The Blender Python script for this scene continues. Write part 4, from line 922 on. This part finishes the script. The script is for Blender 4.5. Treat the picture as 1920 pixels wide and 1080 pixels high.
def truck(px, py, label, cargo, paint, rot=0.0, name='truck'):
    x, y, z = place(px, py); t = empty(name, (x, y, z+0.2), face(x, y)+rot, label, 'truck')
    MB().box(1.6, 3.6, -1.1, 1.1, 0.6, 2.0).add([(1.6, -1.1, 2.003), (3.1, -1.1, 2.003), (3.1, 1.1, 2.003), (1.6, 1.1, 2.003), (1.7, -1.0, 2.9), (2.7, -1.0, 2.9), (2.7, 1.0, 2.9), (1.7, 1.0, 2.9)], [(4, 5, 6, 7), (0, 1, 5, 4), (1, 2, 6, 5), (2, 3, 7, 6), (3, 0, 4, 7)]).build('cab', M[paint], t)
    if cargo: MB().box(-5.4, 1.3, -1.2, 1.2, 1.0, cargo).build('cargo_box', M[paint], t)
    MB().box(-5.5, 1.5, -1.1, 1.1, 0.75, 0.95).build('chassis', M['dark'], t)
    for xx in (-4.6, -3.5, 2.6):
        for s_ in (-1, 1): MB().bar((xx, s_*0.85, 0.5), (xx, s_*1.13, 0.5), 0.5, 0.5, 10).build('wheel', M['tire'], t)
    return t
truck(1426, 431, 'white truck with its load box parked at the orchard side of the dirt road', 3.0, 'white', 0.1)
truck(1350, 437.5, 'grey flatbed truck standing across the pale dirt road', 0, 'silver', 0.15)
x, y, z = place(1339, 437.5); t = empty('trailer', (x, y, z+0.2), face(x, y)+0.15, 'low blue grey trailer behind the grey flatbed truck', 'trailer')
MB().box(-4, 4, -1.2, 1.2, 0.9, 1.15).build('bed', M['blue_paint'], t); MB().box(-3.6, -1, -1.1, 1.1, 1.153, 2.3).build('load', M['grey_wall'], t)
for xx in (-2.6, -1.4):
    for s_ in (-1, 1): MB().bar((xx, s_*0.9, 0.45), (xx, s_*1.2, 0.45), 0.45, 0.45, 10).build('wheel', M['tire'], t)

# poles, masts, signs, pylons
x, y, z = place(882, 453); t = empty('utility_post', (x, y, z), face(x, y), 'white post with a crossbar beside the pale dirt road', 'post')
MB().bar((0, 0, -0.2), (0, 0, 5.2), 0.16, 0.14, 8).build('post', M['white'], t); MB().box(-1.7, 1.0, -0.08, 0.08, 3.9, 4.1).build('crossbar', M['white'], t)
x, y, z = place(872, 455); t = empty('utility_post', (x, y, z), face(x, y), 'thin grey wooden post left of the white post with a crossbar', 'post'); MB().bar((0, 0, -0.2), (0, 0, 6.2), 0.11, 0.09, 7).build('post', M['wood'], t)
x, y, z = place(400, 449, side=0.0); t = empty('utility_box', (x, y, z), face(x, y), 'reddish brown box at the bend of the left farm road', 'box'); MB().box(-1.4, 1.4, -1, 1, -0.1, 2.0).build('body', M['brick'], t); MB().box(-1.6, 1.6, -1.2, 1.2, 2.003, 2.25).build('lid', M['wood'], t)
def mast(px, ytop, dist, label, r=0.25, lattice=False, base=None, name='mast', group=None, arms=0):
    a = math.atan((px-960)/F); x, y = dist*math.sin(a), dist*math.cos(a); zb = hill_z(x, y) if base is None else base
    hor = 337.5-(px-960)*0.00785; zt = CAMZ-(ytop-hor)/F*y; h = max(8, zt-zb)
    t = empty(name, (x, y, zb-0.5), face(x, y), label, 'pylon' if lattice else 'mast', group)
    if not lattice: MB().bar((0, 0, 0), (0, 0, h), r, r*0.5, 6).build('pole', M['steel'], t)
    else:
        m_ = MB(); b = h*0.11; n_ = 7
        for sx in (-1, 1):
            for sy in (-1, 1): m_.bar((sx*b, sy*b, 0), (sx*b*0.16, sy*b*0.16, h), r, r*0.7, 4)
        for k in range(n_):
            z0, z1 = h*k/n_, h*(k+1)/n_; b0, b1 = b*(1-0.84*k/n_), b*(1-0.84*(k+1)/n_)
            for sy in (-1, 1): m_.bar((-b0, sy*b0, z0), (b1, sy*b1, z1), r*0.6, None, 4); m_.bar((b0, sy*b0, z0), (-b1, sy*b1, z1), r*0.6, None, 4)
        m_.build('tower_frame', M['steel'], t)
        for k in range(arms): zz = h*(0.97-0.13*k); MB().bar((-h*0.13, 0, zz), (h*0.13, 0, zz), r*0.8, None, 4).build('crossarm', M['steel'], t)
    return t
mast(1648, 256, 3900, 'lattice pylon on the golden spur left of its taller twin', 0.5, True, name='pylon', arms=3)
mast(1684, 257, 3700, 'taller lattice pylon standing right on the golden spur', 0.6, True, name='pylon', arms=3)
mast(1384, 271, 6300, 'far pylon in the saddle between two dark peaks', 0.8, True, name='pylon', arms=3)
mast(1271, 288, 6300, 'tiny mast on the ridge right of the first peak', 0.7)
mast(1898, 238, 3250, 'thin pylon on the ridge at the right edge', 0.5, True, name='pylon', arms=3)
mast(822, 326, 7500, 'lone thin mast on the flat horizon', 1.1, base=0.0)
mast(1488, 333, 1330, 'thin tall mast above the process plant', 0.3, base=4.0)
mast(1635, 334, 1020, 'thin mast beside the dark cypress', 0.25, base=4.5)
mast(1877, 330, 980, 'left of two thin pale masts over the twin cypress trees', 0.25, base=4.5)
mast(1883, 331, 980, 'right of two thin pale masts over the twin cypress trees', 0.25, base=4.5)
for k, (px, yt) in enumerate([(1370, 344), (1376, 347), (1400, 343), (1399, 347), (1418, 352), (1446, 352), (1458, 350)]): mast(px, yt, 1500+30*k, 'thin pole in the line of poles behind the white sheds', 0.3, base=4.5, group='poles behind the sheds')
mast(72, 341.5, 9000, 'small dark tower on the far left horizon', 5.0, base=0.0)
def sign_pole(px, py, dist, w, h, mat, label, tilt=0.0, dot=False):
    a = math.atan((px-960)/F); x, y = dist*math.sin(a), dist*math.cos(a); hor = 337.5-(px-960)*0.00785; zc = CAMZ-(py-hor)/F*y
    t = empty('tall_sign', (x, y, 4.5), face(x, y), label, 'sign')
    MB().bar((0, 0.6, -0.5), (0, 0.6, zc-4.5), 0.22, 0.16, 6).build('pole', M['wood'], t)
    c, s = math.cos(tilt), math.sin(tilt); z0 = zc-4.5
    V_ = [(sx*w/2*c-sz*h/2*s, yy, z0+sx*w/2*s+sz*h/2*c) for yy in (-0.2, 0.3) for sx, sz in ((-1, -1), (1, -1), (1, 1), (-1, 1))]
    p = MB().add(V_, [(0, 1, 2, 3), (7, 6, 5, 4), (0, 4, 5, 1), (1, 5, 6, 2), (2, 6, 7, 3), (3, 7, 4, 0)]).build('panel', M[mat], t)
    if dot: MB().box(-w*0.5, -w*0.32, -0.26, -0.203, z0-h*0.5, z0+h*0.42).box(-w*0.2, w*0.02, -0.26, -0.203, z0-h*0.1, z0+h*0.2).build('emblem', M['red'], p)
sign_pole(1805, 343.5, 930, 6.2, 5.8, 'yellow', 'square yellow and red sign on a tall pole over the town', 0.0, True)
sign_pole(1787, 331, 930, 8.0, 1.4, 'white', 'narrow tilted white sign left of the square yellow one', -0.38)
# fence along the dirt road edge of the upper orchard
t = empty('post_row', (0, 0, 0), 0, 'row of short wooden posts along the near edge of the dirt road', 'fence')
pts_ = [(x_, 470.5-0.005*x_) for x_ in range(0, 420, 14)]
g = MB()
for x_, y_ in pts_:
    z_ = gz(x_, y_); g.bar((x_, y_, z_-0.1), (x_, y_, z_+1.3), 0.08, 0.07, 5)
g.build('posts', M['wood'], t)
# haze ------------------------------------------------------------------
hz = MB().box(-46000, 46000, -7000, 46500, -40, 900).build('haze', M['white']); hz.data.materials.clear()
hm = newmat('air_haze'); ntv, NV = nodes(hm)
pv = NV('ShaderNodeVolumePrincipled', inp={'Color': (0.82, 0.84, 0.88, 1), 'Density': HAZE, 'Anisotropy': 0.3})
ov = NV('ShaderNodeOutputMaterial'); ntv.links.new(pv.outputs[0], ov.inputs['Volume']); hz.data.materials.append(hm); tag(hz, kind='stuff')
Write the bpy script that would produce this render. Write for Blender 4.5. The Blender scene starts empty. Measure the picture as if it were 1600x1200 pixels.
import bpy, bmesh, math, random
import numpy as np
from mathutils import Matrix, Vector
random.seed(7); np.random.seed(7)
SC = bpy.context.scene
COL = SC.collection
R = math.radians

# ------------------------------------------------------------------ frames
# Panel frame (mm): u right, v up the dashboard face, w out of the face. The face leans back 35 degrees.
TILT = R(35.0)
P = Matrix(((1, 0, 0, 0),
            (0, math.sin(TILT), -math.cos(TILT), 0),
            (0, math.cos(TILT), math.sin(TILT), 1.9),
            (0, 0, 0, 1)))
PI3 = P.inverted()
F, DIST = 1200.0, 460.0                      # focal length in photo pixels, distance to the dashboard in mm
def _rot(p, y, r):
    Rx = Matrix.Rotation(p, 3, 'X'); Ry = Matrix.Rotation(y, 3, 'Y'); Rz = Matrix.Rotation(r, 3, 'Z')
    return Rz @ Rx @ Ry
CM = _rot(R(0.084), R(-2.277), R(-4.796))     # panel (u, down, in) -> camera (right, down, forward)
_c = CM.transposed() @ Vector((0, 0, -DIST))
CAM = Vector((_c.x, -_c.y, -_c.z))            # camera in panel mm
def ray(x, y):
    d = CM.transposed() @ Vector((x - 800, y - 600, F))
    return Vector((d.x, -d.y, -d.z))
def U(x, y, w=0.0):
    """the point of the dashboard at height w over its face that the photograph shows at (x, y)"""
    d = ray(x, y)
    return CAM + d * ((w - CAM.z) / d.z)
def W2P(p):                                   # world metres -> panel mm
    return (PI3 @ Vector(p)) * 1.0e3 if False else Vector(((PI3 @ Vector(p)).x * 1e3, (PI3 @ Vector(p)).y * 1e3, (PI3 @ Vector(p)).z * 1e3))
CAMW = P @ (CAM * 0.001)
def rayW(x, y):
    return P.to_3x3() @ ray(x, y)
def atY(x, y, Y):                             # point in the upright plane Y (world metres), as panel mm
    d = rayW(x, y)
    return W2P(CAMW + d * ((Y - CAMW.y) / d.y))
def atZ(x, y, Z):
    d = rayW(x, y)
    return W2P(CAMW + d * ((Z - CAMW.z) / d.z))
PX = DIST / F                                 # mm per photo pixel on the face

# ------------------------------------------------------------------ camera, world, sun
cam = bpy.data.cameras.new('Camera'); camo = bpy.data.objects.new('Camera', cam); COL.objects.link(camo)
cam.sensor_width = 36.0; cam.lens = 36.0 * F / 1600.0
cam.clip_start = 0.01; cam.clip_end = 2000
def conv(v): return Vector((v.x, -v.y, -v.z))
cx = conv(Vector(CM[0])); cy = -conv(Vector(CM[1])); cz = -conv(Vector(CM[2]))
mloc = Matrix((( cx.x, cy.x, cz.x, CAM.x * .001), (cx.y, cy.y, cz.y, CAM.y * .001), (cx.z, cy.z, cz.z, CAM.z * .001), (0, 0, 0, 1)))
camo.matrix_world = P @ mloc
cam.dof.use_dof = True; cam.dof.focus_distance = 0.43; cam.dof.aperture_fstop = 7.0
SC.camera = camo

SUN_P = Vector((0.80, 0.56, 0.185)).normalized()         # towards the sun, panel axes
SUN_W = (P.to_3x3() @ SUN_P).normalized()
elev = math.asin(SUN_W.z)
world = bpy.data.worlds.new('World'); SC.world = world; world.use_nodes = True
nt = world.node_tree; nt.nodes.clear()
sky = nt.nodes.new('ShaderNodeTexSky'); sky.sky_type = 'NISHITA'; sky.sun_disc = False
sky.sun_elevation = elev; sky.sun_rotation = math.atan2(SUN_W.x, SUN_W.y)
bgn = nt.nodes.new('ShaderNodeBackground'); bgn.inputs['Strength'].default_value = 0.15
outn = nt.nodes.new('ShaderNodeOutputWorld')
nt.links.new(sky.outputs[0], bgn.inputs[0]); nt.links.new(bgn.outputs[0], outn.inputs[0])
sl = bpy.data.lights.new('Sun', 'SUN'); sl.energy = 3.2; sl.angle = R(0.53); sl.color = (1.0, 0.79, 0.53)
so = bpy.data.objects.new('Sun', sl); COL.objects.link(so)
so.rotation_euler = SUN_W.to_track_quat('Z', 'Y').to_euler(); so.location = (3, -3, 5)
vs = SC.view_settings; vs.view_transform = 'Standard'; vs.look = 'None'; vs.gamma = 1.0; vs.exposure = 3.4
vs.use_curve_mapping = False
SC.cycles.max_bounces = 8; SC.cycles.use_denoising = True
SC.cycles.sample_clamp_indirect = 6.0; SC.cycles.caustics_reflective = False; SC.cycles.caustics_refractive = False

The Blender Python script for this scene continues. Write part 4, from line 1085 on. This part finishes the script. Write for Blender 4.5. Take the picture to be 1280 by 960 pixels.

» **Task prompt**: Above are the entries. Quote exactly the lines from the one bearing "Write the bpy" through the one bearing "R = math.radians".

» **Solution for this task**:
Write the bpy script that would produce this render. Write for Blender 4.5. The Blender scene starts empty. Measure the picture as if it were 1600x1200 pixels.
import bpy, bmesh, math, random
import numpy as np
from mathutils import Matrix, Vector
random.seed(7); np.random.seed(7)
SC = bpy.context.scene
COL = SC.collection
R = math.radians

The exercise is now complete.